A sua mente perturbada, os traumas da infância, as inseguranças, os excessos toldaram-lhe a visão de si próprio. Amava a arte e a escrita mas nunca sentiu que tivesse capacidade de concluir o tanto que iniciou. Deixou que os seus heterónimos fossem melhores, tivessem mais talento, deixando-se ficar na sombra de um mar de gente que o acompanhava sempre, ofuscando-se a si próprio, receando sempre o contacto social, querendo estar só e nunca conseguindo.

Fernando Pessoa, na primeira pessoa, conta-nos tudo neste livro.

 

“E eu, o que era eu? Havia anos que vaticinara o aparecimento de um supra-Camões, referindo-me a mim sem o mencionar. Vieram outros para me ajudar nesta empresa. Veio o mestre Caeiro, o doutor Ricardo Reis, o Engenheiro Álvaro de Campos – que o Almada Negreiros até já achava melhor do que eu. Até o guarda-livros Bernardo Soares. Vieram mesmo entidades do Além. E o facto não provado, mas que tudo isto parecia provar, era que todos eles eram melhores do que eu.

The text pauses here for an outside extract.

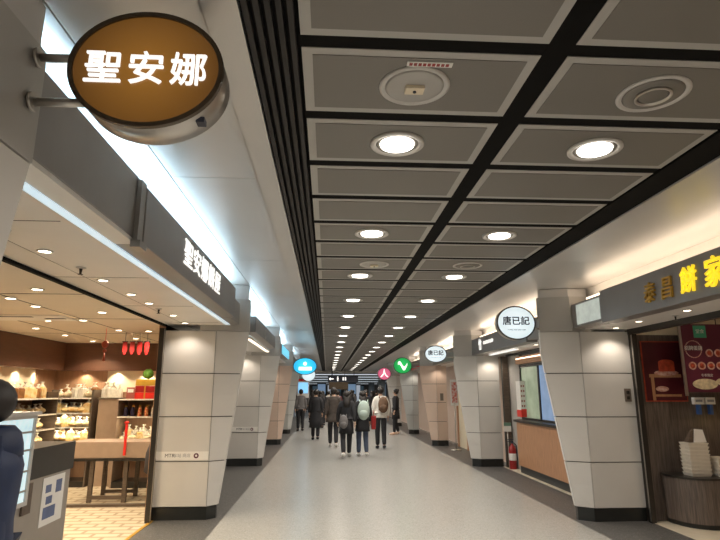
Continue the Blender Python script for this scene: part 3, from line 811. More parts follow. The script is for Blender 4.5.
# tall beige divider panel and white-bag ledge
t = thing('divider_panel', 'tall beige divider panel between the bakery shelves', 'panel', (-4.08, 10.3, 0))
bm = B(); box(bm, 0, 0.34, 0, 0.32, 0, 1.47); obj('body', bm, 'desk_panel', t)
bm = B(); box(bm, -0.02, 0.36, -0.02, 0.34, 1.471, 1.50); obj('cap', bm, 'grey_oak', t)
fill(-4.08, -3.74, 10.32, 10.58, 1.50, 3, 1, 'w', 'white bag standing on the tall beige divider', 'white bags on the divider')
# gift gondola on the right
shelf_unit('gift display shelf next to the bakery door post', -3.66, -2.52, 10.10, 10.60, [0.76, 1.18, 1.48], 'desk_panel')
mat('foil_red', (0.7, 0.06, 0.04), 0.3, noise=0.6, nscale=30, col2=(0.9, 0.6, 0.25))
mat('bottle_dark', (0.05, 0.04, 0.09), 0.2, noise=0.3)
def jar(m):
    t = thing('jar', 'jar', 'jar')
    bm = B(); lathe(bm, (0, 0, 0), [(0.03, 0), (0.038, 0.01), (0.038, 0.12), (0.022, 0.16)], 14); obj('body', bm, m, t)
    bm = B(); lathe(bm, (0, 0, 0), [(0.022, 0.161), (0.022, 0.19), (0.015, 0.195)], 12); obj('lid', bm, 'letter_ochre', t)
    return t
jars = {}
for i in range(9):
    m = ['bottle_dark', 'bottle_dark', 'foil_red', 'foil_red', 'bag_clear', 'bread_gold', 'bread_cream', 'foil_red', 'bag_clear'][i]
    loc = (-3.56 + i * 0.12, 10.22, 1.18); lab = {'bottle_dark': 'dark bottle', 'foil_red': 'red foil jar'}.get(m, 'pale jar') + ' on the upper gift shelf, %s from left' % ORD[i]; gg = 'jars on the upper gift shelf'
    if m in jars: dup(jars[m], loc, lab, gg)
    else:
        j = jar(m); j.location = loc; j['label'] = lab; j['group'] = gg; jars[m] = j
fill(-3.62, -2.55, 10.14, 10.5, 0.76, 8, 2, 'cwcG', 'bagged bun on the lower gift shelf', 'buns on the lower gift shelf')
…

- “Nada fui, nada ousei e nada fiz” – atirou Bernardo Soares.

As palavras do guarda-livros definiam-me melhor do que as minhas, embora as palavras dele e as minhas fossem as mesmas, uma vez que ele, ao contrário dos outros, era uma simples mutilação da minha personalidade.

Eu ouvia vozes dentro e fora da minha cabeça e por vezes via os corpos a quem elas pertenciam. (…). Todos eles eram eus.” (Págs. 164 e 165).

“Na Brasileira, no Martinho, era eu quem mais ouvia e menos falava, talvez porque o meu desejo mais profundo fosse falar largamente para o mundo todo através do que escrevia.” (Pág. 267)

“Conseguia principiar muito do que tinha na cabeça, mas não havia nada que conseguisse acabar. (…) Não havia homem com vontade mais férrea do que a minha para não fazer nada. Tinha a arca cheia de papéis, mas a cabeça ainda mais cheia de projectos e isso fazia-me sentir deslumbrado sobre a capacidade do cérebro humano, como podia guardar num espaço tão exíguo o dobro ou o triplo dos projectos literários que em papel a minha arca continha? (…) Uma vida não foi tempo suficiente para acabar nada! (…) Escrevia isto e escrevia aquilo, porque por pouco que fosse capaz de agir, era ainda menos capaz de não escrever. Precisava fazê-lo porque era preciso a alma para poder suportar a realidade de ter de viver e de agir, por pouco que fosse, e de ter de me conformar que havia no mundo outra gente. A minha sensibilidade repudiava a acção, contudo, simplesmente respirar, obrigava-me a agir.” (Págs. 376 e 377).